Excerpted records
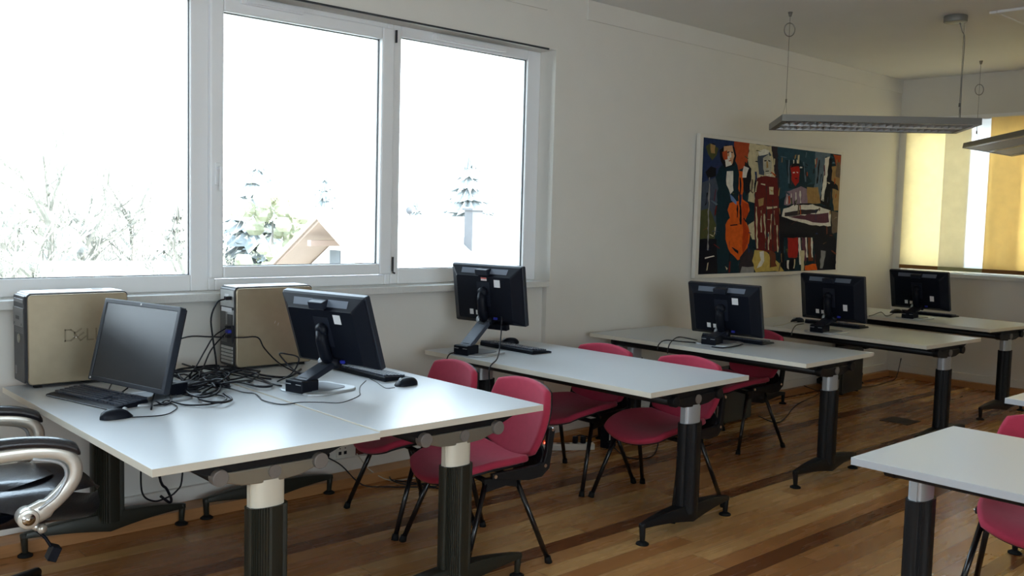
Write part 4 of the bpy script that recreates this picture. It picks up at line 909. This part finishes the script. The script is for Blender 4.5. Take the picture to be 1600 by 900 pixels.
# ------------------------------------------------------------------ blinds at the far window
def blind(y0, y1, x, m, hem, label, z0=1.083):
    t = thing('panel_blind', label, 'blind', (x, (y0+y1)/2, z0)); hw = (y1-y0)/2
    b = MB(); n = 10; z1 = FZ1-z0+.01
    b.box((-.0008, -hw, .03), (.0008, hw, z1)); b.build('fabric_panel', m, t)
    b = MB(); b.box((-.004, -hw, 0), (.004, hw, .036)); b.build('hem_bar', hem, t, bev=.001)
blind(3.655, 4.285, XF-.012, 'blind_yellow', 'hem', 'cream yellow panel blind at the corner end of the far window')
blind(3.475, 3.90, XF-.026, 'blind_sheer', 'hem2', 'sheer white panel blind with greenish hem, glowing between the yellow panels')
blind(2.85, 3.485, XF-.040, 'blind_gold', 'hem', 'golden panel blind right of the white gap')
blind(3.18, 3.56-.09, XF-.0, 'blind_sheer', 'hem2', 'sheer panel blind hidden behind the golden one')
blind(2.2, 2.86, XF-.026, 'blind_yellow', 'hem', 'yellow panel blind beyond the golden one')
for i, l in enumerate(('third yellow panel blind from the window corner', 'fourth yellow panel blind from the window corner', 'last yellow panel blind of the far window')): blind(2.2-.62*(i+1), 2.2-.62*i+.02, XF-.012-.014*(i % 2), 'blind_yellow', 'hem', l)

# ------------------------------------------------------------------ painting on the wall
PC = {'navy': (.02,.035,.09), 'slate': (.055,.07,.10), 'olive': (.07,.075,.03), 'black': (.008,.008,.012), 'rust': (.36,.06,.02), 'cream': (.52,.46,.30), 'dark': (.03,.025,.03), 'teal': (.02,.055,.08), 'steel': (.10,.15,.20), 'darkteal': (.008,.025,.035), 'tan': (.33,.20,.08), 'greybrown': (.14,.10,.07), 'skin': (.55,.32,.18), 'white': (.66,.64,.58), 'orange': (.62,.10,.012), 'redorange': (.42,.045,.008), 'blue': (.12,.2,.42), 'grey': (.25,.25,.25), 'yellow': (.50,.36,.10), 'skin2': (.42,.40,.33), 'maroon': (.12,.014,.014), 'brown': (.14,.04,.02), 'crimson': (.34,.015,.012), 'lilac': (.24,.17,.22), 'plum': (.09,.03,.05)}
for k, v in PC.items(): M['oil_'+k] = mat('oil_'+k, v, .75, spec=.08, noise=.35, nscale=26, bump=.35, bscale=90)
PW, PH = 2.055, 1.035; pt = thing('wall_painting', 'large unframed painting of musicians with orange cello and white-lidded piano', 'painting', (5.855, W-.011, 1.085))
b = MB(); b.box((-.04, -.036, -.03), (PW+.045, 0, PH+.03)); b.build('canvas_frame', 'canvasframe', pt, bev=.003)
b = MB(); names = list(PC); b.m = names.index('darkteal'); b.box((0, -.0375, 0), (PW, -.0355, PH))
rnd = random.Random(2)
XTRA = []                                                        # loose brush strokes over the dark grounds
for k in range(150):
    u, v = rnd.random()*.96+.02, rnd.random()*.94+.03; L_, a_ = rnd.uniform(.015, .05), rnd.choice((0, 1.57, 1.4, 1.75, .4, 2.7))
    c = rnd.choice(('black', 'black', 'dark', 'navy', 'slate', 'steel', 'rust', 'plum', 'brown', 'maroon', 'greybrown', 'tan', 'teal', 'olive', 'cream'))
    w_ = rnd.uniform(.004, .012); cx, sx = math.cos(a_)*L_*.5, math.sin(a_)*L_
    XTRA.append((c, [(u-cx-w_*.5, v-sx), (u+w_*.5-cx, v-sx+w_), (u+cx+w_*.5, v+sx), (u+cx-w_*.5, v+sx-w_*.3)]))
PAINT = PAINT[:14]+XTRA[:90]+PAINT[14:]+XTRA[90:]
for i, (c, pts) in enumerate(PAINT):
    b.m = names.index(c); y = -.0376-.00002*i
    P_ = [(min(1, max(0, u)), min(1, max(0, v))) for u, v in pts]; jit = []
    for k in range(len(P_)):                                            # brush-wobbled outline
        a, q = Vector(P_[k]), Vector(P_[(k+1) % len(P_)]); n_ = max(1, int((q-a).length/.03))
        for j in range(n_):
            pnt = a.lerp(q, j/n_); w_ = .004 if j else .0015
            jit.append((min(1, max(0, pnt.x+rnd.uniform(-w_, w_)))*PW, y, min(1, max(0, pnt.y+rnd.uniform(-w_*1.6, w_*1.6)))*PH))
    b.add(jit, [tuple(range(len(jit)))])
b.build('painted_canvas', ['oil_'+k for k in names], pt, fix=False)

# ------------------------------------------------------------------ pendant lamps
def pendant(label, c, ang, tilt, hooks, rose, ring, zb=2.16):
    L_, Wd, Hh = 1.30, .42, .045
    T0 = Matrix.Translation((0, 0, 0)) @ Matrix.Rotation(tilt, 4, 'X')
    t = thing('pendant_lamp', label, 'lamp', (c[0], c[1], zb), ang, 'suspended louvre lamps')
    b = MB(); b.T = T0
    b.box((-L_/2, -Wd/2, 0), (L_/2, -Wd/2+.03, Hh)); b.box((-L_/2, Wd/2-.03, 0), (L_/2, Wd/2, Hh)); b.box((-L_/2, -Wd/2+.03, 0), (-L_/2+.04, Wd/2-.03, Hh)); b.box((L_/2-.04, -Wd/2+.03, 0), (L_/2, Wd/2-.03, Hh)); b.box((-L_/2+.01, -Wd/2+.01, Hh-.004), (L_/2-.01, Wd/2-.01, Hh+.002))
    hs = b.build('housing', 'lamp', t, bev=.002)
    b = MB(); b.T = T0; n = 26
    for r_ in (-1, 1):
        y0, y1 = (-Wd/2+.035, -.012) if r_ < 0 else (.012, Wd/2-.035); ym = (y0+y1)/2
        for k in range(n+1):
            x = -L_/2+.05+(L_-.1)*k/n
            b.add([(x, y0, .002), (x, y1, .002), (x, y1, .030), (x, ym, .020), (x, y0, .030), (x+.004, y0, .002), (x+.004, y1, .002)], [(0, 1, 2, 3, 4)]); b.add([(x, y0, .002), (x, y1, .002), (x+.016, y1, .03), (x+.016, y0, .03)], [(0, 1, 2, 3)])
        b.box((-L_/2+.04, y0-.004, .002), (L_/2-.04, y0, .034)); b.box((-L_/2+.04, y1, .002), (L_/2-.04, y1+.004, .034))
    b.build('louvre', 'louvre', t)
    b = MB(); b.T = T0; b.smooth = True
    for y in (-.10, .10): b.cyl((-L_/2+.06, y, .033), (L_/2-.06, y, .033), .006, 10)
    b.build('lamp_tube', 'canvasframe', t)
    iv = Matrix.Rotation(-ang, 4, 'Z')
    for hx, hy in hooks:
        q = iv @ Vector((hx-c[0], hy-c[1], 0)); b = MB(); b.smooth = True
        b.tube([(q.x, q.y, ZC-zb), (q.x, q.y, .16)], .0016, 6)
        for s in (-1, 1): b.tube([(q.x, q.y, .16), tuple(T0 @ Vector((q.x+s*.03, s*.06, Hh)))], .0012, 6)
        wv = b.build('suspension_wire', 'wire', t)
        b = MB(); b.smooth = True; b.cyl((q.x, q.y, .155), (q.x, q.y, .18), .006, 10); b.cyl((q.x, q.y, ZC-zb-.03), (q.x, q.y, ZC-zb), .008, 10, .016); b.build('wire_grip', 'wire', wv)
    if rose:
        q = iv @ Vector((rose[0]-c[0], rose[1]-c[1], 0)); b = MB(); b.smooth = True; b.cyl((q.x, q.y, ZC-zb-.045), (q.x, q.y, ZC-zb), .075, 32); b.build('ceiling_rose', 'lamp', t, bev=.004)
        h_ = iv @ Vector((hooks[1][0]-c[0], hooks[1][1]-c[1], 0))
        b = MB(); b.smooth = True; b.tube(smooth_pts([(q.x+.03, q.y, ZC-zb-.045), (h_.x-.012, h_.y, ZC-zb-.10), (h_.x+.008, h_.y, ZC-zb-.16), (h_.x+.006, h_.y, .35), (h_.x+.01, h_.y, .06)], 4), .0035, 8); b.build('feed_cable', 'wire', t)
    if ring:
        q = iv @ Vector((ring[0]-c[0], ring[1]-c[1], 0)); z = ring[2]-zb; b = MB(); b.smooth = True; n = 28
        a_ = ang  # spare cable coiled into a ring
        b.tube([(q.x+.036*math.cos(2*PI*k/n)*math.cos(-.74-a_), q.y+.036*math.cos(2*PI*k/n)*math.sin(-.74-a_), z+.045*math.sin(2*PI*k/n)) for k in range(n+1)], .0035, 8, cap=False)
        b.build('coiled_wire', 'wire', t)
pendant('long grey pendant lamp with louvred underside, hanging before the painting', (6.19, 3.163), R(-46), R(-3), [(5.763, 3.569), (6.617, 2.757)], (6.575, 2.80), (5.763, 3.569, 2.807))
pendant('grey pendant lamp cut off by right edge, in front of the golden blind', (8.055, 2.875), R(41), R(9), [(8.448, 3.36), (7.48, 2.53)], None, (8.448, 3.36, 2.68), 2.15)
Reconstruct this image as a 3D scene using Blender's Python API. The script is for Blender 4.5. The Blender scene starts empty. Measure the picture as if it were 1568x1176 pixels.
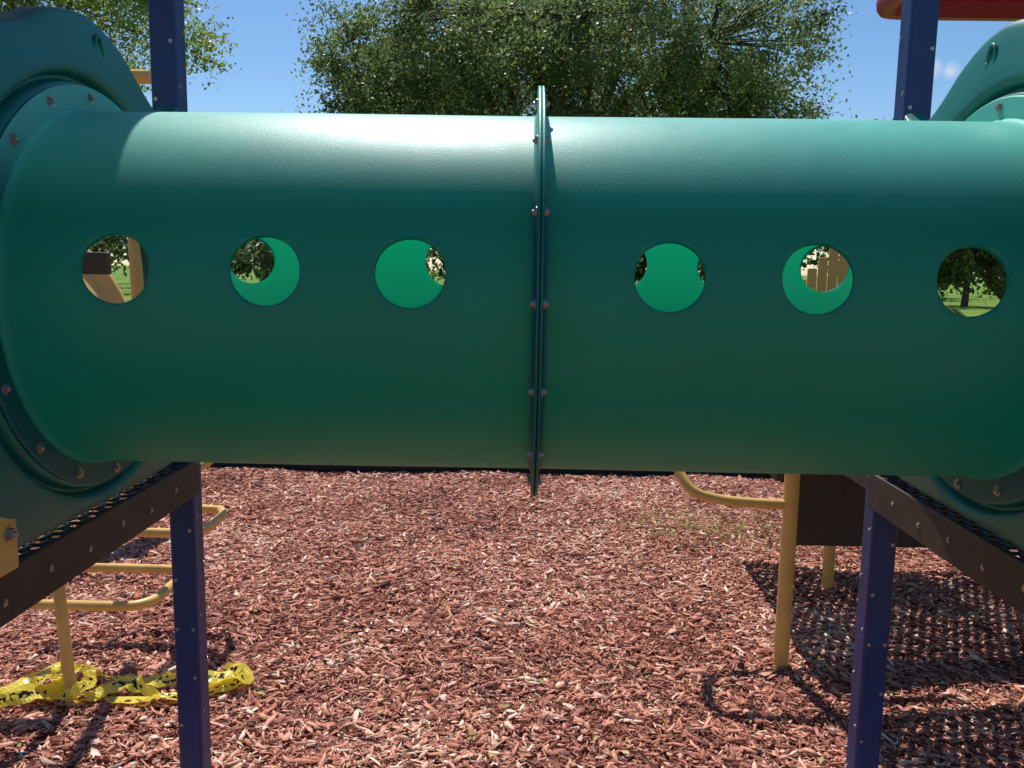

Objective
Lines holding the word "pixels" should be counted across the entries; state only how many there are.

Task output
2